● EXERCISE REQUIREMENTS: Copy all lines below containing "that".

● DATASET EXCERPT:

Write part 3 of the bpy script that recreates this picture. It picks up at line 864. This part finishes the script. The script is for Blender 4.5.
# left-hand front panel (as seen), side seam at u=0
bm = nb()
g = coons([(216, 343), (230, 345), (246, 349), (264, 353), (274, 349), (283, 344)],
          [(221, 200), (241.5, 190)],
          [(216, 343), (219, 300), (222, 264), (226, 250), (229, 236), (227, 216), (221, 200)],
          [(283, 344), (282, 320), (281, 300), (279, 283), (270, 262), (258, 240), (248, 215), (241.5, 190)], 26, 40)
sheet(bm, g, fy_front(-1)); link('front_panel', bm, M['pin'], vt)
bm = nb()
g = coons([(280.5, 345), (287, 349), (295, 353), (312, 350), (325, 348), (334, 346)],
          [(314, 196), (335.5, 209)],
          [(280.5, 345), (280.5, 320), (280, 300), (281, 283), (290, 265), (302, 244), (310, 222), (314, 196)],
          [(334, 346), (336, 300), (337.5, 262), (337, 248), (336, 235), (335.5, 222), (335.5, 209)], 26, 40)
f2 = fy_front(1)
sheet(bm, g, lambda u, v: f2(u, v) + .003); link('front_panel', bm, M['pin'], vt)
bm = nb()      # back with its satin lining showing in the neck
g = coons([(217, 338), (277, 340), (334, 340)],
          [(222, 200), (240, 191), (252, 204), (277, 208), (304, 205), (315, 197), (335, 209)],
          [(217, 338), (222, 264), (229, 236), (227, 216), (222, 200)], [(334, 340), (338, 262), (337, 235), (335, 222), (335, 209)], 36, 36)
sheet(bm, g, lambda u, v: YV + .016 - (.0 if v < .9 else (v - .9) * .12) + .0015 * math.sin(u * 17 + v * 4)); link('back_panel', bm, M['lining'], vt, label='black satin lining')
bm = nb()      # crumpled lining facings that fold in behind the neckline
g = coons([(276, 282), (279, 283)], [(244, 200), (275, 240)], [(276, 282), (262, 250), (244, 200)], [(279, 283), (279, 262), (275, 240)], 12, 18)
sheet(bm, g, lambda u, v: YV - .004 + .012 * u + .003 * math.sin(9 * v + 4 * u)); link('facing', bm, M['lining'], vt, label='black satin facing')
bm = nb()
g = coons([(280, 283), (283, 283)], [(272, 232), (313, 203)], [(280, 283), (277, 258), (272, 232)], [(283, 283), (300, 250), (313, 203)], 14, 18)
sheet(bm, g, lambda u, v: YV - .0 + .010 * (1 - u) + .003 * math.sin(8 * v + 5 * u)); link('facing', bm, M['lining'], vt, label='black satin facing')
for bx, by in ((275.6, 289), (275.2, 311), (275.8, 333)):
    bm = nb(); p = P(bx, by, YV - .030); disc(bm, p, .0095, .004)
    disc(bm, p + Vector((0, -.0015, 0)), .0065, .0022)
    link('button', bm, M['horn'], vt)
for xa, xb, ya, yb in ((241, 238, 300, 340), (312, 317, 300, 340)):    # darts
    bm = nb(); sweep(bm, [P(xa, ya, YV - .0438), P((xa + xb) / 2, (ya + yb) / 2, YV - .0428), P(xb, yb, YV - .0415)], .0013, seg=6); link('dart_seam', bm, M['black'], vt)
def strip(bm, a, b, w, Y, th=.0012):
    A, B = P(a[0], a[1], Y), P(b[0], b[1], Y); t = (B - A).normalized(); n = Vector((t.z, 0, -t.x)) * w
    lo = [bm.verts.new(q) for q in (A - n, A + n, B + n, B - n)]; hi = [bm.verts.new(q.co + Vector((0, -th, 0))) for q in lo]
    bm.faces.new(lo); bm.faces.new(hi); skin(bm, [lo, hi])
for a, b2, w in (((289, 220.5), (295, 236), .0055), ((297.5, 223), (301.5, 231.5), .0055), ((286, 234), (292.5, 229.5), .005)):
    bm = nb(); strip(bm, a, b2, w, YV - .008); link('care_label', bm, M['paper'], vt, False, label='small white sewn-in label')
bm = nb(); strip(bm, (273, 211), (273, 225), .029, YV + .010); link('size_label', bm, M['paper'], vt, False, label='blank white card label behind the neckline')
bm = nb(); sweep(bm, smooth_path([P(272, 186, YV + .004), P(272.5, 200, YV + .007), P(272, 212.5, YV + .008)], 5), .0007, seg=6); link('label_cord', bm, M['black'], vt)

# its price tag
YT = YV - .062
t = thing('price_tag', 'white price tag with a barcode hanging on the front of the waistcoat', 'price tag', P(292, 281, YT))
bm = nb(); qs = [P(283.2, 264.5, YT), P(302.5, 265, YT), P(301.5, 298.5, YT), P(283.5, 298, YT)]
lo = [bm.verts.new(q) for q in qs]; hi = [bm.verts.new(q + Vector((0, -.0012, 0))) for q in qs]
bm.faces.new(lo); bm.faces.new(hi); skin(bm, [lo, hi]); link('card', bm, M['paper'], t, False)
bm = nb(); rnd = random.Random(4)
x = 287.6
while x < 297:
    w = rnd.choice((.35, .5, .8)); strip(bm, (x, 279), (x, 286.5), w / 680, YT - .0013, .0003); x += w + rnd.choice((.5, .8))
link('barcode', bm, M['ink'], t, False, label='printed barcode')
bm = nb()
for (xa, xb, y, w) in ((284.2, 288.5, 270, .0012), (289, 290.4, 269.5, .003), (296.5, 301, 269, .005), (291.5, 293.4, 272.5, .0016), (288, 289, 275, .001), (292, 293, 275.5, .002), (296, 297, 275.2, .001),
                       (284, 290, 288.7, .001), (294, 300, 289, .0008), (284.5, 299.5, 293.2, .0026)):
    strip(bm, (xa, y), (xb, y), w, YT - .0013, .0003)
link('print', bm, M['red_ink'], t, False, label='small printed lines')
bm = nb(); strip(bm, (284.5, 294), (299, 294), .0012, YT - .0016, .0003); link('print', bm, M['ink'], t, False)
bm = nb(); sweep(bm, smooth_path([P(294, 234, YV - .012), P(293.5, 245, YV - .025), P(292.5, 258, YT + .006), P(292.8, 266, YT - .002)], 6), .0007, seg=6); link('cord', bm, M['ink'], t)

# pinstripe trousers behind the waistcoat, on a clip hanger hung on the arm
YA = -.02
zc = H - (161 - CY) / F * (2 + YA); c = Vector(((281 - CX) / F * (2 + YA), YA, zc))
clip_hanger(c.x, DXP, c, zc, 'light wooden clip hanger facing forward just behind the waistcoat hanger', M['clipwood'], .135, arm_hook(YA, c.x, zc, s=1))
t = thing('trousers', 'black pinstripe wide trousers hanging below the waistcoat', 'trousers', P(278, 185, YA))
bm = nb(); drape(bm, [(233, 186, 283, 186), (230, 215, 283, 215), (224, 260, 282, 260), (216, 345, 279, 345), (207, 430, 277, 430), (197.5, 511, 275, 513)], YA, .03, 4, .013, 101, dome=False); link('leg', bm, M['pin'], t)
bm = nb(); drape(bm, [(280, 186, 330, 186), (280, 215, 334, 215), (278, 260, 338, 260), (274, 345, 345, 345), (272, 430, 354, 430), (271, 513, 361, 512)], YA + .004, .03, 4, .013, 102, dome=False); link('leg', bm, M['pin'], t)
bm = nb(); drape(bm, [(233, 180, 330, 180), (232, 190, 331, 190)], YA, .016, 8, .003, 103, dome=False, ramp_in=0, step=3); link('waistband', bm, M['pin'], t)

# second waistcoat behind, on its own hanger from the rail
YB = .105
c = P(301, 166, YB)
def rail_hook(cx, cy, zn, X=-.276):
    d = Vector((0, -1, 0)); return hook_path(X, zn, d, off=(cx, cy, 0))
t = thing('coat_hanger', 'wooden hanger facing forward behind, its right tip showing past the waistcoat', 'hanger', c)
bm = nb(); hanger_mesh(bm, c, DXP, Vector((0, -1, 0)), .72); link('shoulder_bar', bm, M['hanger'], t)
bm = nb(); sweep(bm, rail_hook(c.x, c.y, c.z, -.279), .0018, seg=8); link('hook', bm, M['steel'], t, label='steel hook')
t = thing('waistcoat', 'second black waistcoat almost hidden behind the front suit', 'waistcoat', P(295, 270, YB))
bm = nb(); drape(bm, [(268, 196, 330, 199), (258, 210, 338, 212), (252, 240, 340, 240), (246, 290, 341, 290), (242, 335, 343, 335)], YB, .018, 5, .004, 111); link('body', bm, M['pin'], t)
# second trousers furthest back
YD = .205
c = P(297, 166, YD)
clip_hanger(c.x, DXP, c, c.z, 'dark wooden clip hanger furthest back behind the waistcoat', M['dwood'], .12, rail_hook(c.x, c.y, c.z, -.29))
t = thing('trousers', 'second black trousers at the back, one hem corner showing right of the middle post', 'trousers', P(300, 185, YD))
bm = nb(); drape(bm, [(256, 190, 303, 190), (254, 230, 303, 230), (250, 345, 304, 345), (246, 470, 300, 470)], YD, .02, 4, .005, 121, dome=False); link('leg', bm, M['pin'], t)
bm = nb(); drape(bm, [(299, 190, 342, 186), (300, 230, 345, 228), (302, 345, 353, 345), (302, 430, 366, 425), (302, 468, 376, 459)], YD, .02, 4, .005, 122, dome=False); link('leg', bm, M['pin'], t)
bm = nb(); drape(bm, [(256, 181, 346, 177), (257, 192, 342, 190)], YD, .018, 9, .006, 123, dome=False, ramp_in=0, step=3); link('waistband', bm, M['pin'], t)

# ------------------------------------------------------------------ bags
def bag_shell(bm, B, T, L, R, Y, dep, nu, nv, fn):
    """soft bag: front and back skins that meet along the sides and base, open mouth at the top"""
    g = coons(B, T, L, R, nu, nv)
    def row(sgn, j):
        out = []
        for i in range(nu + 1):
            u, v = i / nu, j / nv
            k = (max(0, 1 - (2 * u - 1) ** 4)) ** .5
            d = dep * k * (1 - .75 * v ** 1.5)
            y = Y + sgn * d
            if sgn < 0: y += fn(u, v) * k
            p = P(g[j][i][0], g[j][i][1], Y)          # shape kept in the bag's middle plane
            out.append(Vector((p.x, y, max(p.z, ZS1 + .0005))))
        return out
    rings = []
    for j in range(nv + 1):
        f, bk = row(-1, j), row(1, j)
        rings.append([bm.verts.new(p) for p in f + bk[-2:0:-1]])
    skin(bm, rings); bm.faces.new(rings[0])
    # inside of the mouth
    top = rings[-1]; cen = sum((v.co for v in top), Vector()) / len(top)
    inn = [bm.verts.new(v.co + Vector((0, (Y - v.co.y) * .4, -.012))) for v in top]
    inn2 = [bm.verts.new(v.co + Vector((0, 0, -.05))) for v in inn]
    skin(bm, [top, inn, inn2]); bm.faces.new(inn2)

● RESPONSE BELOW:
Write part 3 of the bpy script that recreates this picture. It picks up at line 864. This part finishes the script. The script is for Blender 4.5.
bm = nb()      # crumpled lining facings that fold in behind the neckline
    """soft bag: front and back skins that meet along the sides and base, open mouth at the top"""